I felt very tired coming into tonight's session and wasn't feeling very aggressive, which is a shame because there were so many good opportunities that I passed up on, I should have made a killing. Instead it ended up being just an average, mediorce night. 7 trades, 7 contracts: 4 winners, 3 breakeven, 0 losers. +750 HKD (+$96 USD) So for the week I made +3125 HKD, which is slightly north of $400 USD. At this point I'm only 1500 HKD short of my goal, which I should hit next week if all continues to go well.
Here's another setup example for osho67, this one is a counter-trend setup, a "close is close enough" example of a 3-push reversal. The notated screenshot is a 3 minute chart of MHI's morning session.
Thanks so much. I am keen to read about candlesticks as well. Can you please recommend any simple reading respurces on candlesticks. Thanks so much for a setup. Wish yoy good trading. You might laugh but at the moment I am using Renko charts.

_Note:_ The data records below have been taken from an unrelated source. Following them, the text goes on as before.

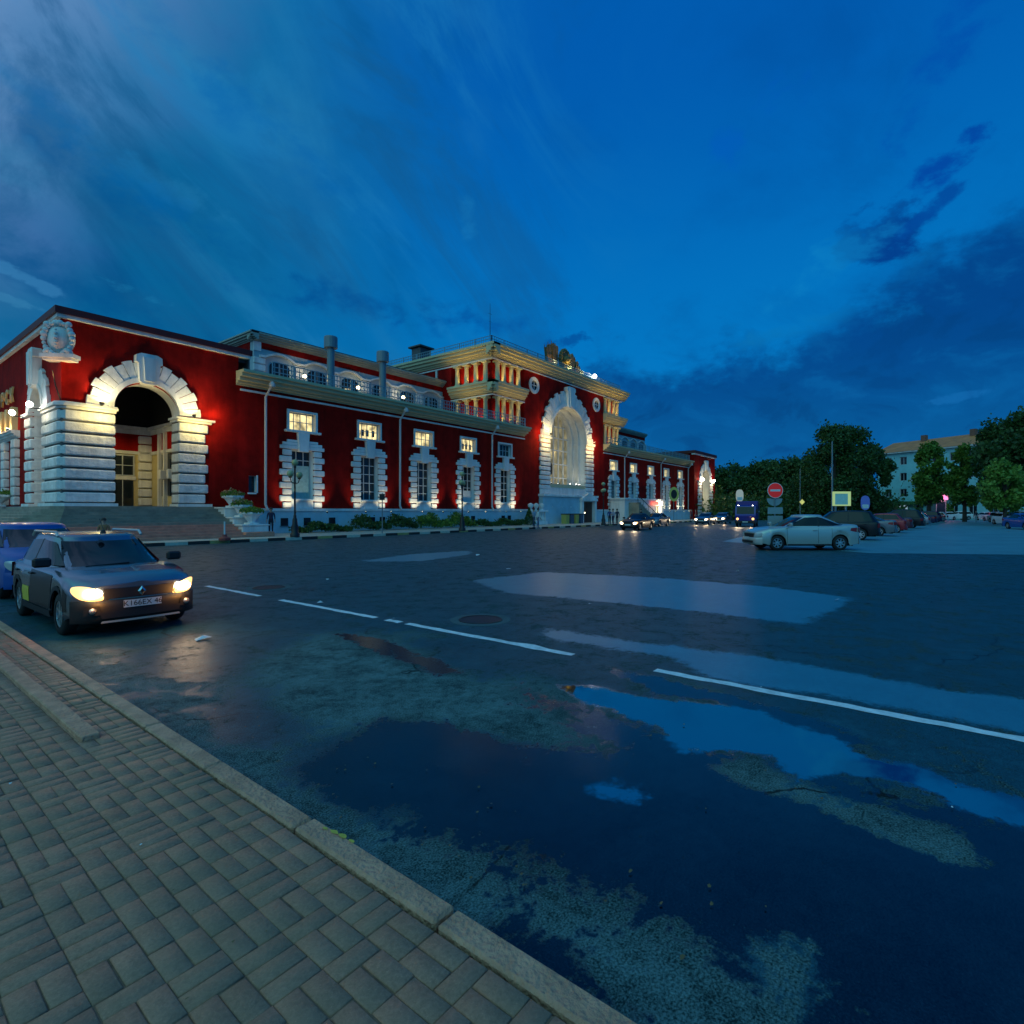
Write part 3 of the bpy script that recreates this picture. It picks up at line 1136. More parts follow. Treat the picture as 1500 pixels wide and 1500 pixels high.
def keystone(mb, cx, z0, z1, w0, w1, proud, y=0.0):
    mb.extr([(cx - w0 / 2, z0 + .12), (cx - w0 * .30, z0), (cx + w0 * .30, z0), (cx + w0 / 2, z0 + .12), (cx + w1 / 2, z1 - .55), (cx + w1 * .62, z1 - .5), (cx + w1 * .60, z1 - .12), (cx + w1 * .38, z1), (cx - w1 * .38, z1), (cx - w1 * .60, z1 - .12), (cx - w1 * .62, z1 - .5), (cx - w1 / 2, z1 - .55)][::-1], y - proud, y + .05)
    mb.extr([(cx - w0 * .26, z0 + .15), (cx + w0 * .26, z0 + .15), (cx + w1 * .30, z1 - .22), (cx - w1 * .30, z1 - .22)][::-1], y - proud - .10, y - proud + .01)


def courses(mb, x0, x1, z0, z1, n, proud, y=0.0, alt=(0, 0), back=.04, gap=.055, side=0, c=.05):
    """rusticated courses on the plane y, every other one longer; side -1 / 1 grows left / right"""
    h = (z1 - z0) / n
    for k in range(n):
        e = alt[k % 2]
        a = x0 - (e if side < 0 else 0)
        b = x1 + (e if side > 0 else 0)
        mb.bbox(a, b, y - proud - rng.uniform(0, .015), y + back, z0 + k * h + gap / 2, z0 + (k + 1) * h - gap / 2, c)


def cornice(mb, x0, x1, z0, z1, proud, y=0.0, base=.08, ends=True):
    """moulded cornice along x, built of stepped strips"""
    steps = [(0, .14, base), (.14, .30, base + (proud - base) * .22), (.30, .55, base + (proud - base) * .5), (.55, .80, base + (proud - base) * .80), (.80, 1, proud)]
    H = z1 - z0
    prof = [(y + .1, z0)]
    for a, b_, p in steps:
        prof += [(y - p, z0 + a * H), (y - p, z0 + b_ * H)]
    prof += [(y + .1, z1)]
    e = proud * .75
    mb.extx(prof, x0, x1)


def T_side(x0=0.0):
    """map a front-built shape onto a wall facing left: u -> y, depth -> x"""
    return lambda u, dpt, z: (x0 + dpt, u, z)


def window_unit(parent, cx, z0, z1, w, y, cols, rows, glass=M_DGLASS, frame=M_FRAME, bar=.05, name="window"):
    mb = MB().use(frame)
    x0, x1 = cx - w / 2, cx + w / 2
    t = .07
    mb.box(x0, x0 + t, y - .05, y + .05, z0, z1)
    mb.box(x1 - t, x1, y - .05, y + .05, z0, z1)
    mb.box(x0 + t, x1 - t, y - .05, y + .05, z0, z0 + t)
    mb.box(x0 + t, x1 - t, y - .05, y + .05, z1 - t, z1)
    for k in range(1, cols):
        xx = x0 + (x1 - x0) * k / cols
        mb.box(xx - bar / 2, xx + bar / 2, y - .035, y + .03, z0 + t, z1 - t)
    for k in range(1, rows):
        zz = z0 + (z1 - z0) * k / rows
        mb.box(x0 + t, x1 - t, y - .03, y + .025, zz - bar / 2, zz + bar / 2)
    o = mb.build(name, parent)
    g = MB().use(glass)
    g.add([(x0 + .01, y + .028, z0 + .01), (x1 - .01, y + .028, z0 + .01), (x1 - .01, y + .028, z1 - .01), (x0 + .01, y + .028, z1 - .01)], [(0, 1, 2, 3)])
    g.build("pane", o)
    return o


def lit_glass(name, col, e, seed):
    m = mat(name, (.12, .11, .08), .25, emit=col, es=e)
    nt = m.node_tree
    b = nt.nodes["Principled BSDF"]
    tc = nt.nodes.new("ShaderNodeTexCoord")
    n = nt.nodes.new("ShaderNodeTexNoise")
    n.noise_dimensions = '4D'
    n.inputs["W"].default_value = seed
    n.inputs["Scale"].default_value = 1.7
    n.inputs["Detail"].default_value = 3
    nt.links.new(tc.outputs["Object"], n.inputs["Vector"])
    r = nt.nodes.new("ShaderNodeMapRange")
    nt.links.new(n.outputs["Fac"], r.inputs[0])
    r.inputs[1].default_value = .35
    r.inputs[2].default_value = .62
    r.inputs[3].default_value = e * .25
    r.inputs[4].default_value = e * 1.25
    nt.links.new(r.outputs[0], b.inputs["Emission Strength"])
    return m


M_LIT = [lit_glass("lit_room_glass_%d" % k, (1, .80, .36), (.95, 1.1, .9, .8)[k], k * 7.3) for k in range(4)]
M_LITHALL = lit_glass("lit_hall_glass", (1.0, .86, .45), .16, 3.3)


def floodlight(loc, target, power, cone=100, color=WARM, lens=M_LAMPW, s=.11, size=.07):
    d = (Vector(target) - Vector(loc)).normalized()
    mb = MB().use(M_IRON)
    p = Vector(loc)
    mb.tube([p - d * s * 1.3, p - d * s * .2, p], [s * .5, s * .9, s], 8)
    f = mb.build("floodlight", ST_)
    m2 = MB().use(lens)
    m2.tube([p + d * .002, p + d * .012], [s * .9, s * .85], 8)
    m2.build("lens", f)
    light('SPOT', tuple(p + d * .05), power, color, ST_, target, size, cone, .8, "floodlight_beam")
    return f


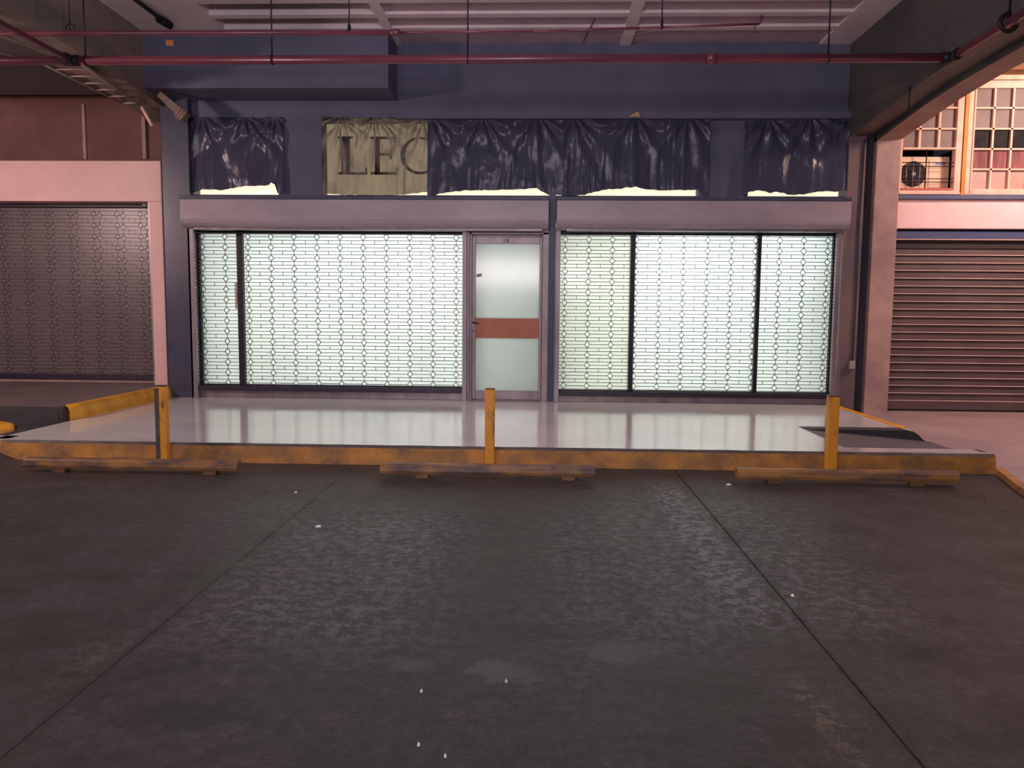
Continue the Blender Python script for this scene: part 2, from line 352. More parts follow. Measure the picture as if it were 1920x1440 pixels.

Worked from home today and had a light enough schedule to put on some trades. Some really nice trend and counter-trend setups today in the US markets. Had a couple losers but mostly winners, happy with the result. +$395 USD
I wouldn't recommend studying candlesticks, at least not the classic use of them, which is to look for certain candle patterns (e.g. morning star, dark cloud cover, etc.). I've done a lot backtesting with candlesticks and was never able to identify an edge with them. I just use candlesticks on my charts because I like the way they look, my eye has been trained to quickly understand what happened during the bar. I know others feel the same for bar charts. I think it's more important to understand how price movements represent the psychology of traders and learn to recognize spots on the chart where other traders will get caught with their pants down, and then have your orders ready to exploit them when it happens. The purpose of every good setup is to take money away from your fellow traders, and since fear (and fear alone) moves markets (greed causes the absence of movement), you should study charts to find scenarios where fear will grip a large percentage of traders, or at least large enough percentage to move the market from your entry to your exits... kind of like in chess how you think about your opponents moves at least 2-3 moves in advance... if the bulls try to do xyz but they fail to do it, are they likely to bail at this level, that sort of thing. No candlestick pattern per se will give you that intel, just the study of price and a few thousand hours of experience.
Your welcome for the book recomendation! I still have my copy, dog-eared pages and high-lighter marks abound! I'd argue with the "take money away from your fellow traders" bit. So many huge companies/banks are using these indexes to hedge, we end up just being liquidity providers for those swinging a big line. imho
I look at trading from a different perspective (the end result might be at the same place), To me, the purpose of every good setup is to get you on the same side as the majority of your fellow traders. (at least volume wise)
While I agree that we are bugs on the front bumper to the institutions who are using the index futs to hedge, are you saying the guys making the trades at the institutions aren't trying to get the absolute best price for their hedges, and therefore motivated by fear? I'd argue the opposite. If an institutional trader thought he could get his buy orders filled at the bid, he wouldn't buy at the ask and bid it up several ticks to fill his order. He does that because he's afraid he won't be able to get a better price, and if he doesn't buy the next few levels up, he might never get a chance to buy at these levels again. If he wasn't motivated by fear he would let the market come to him and he'd absorb selling orders at lower prices. Obviously this is a gross generalization that doesn't apply in all cases, and may not fit with your market view, but it's a paradigm that helps me place a framework around my interpretation of price movements and trade selection. Whatever works, right?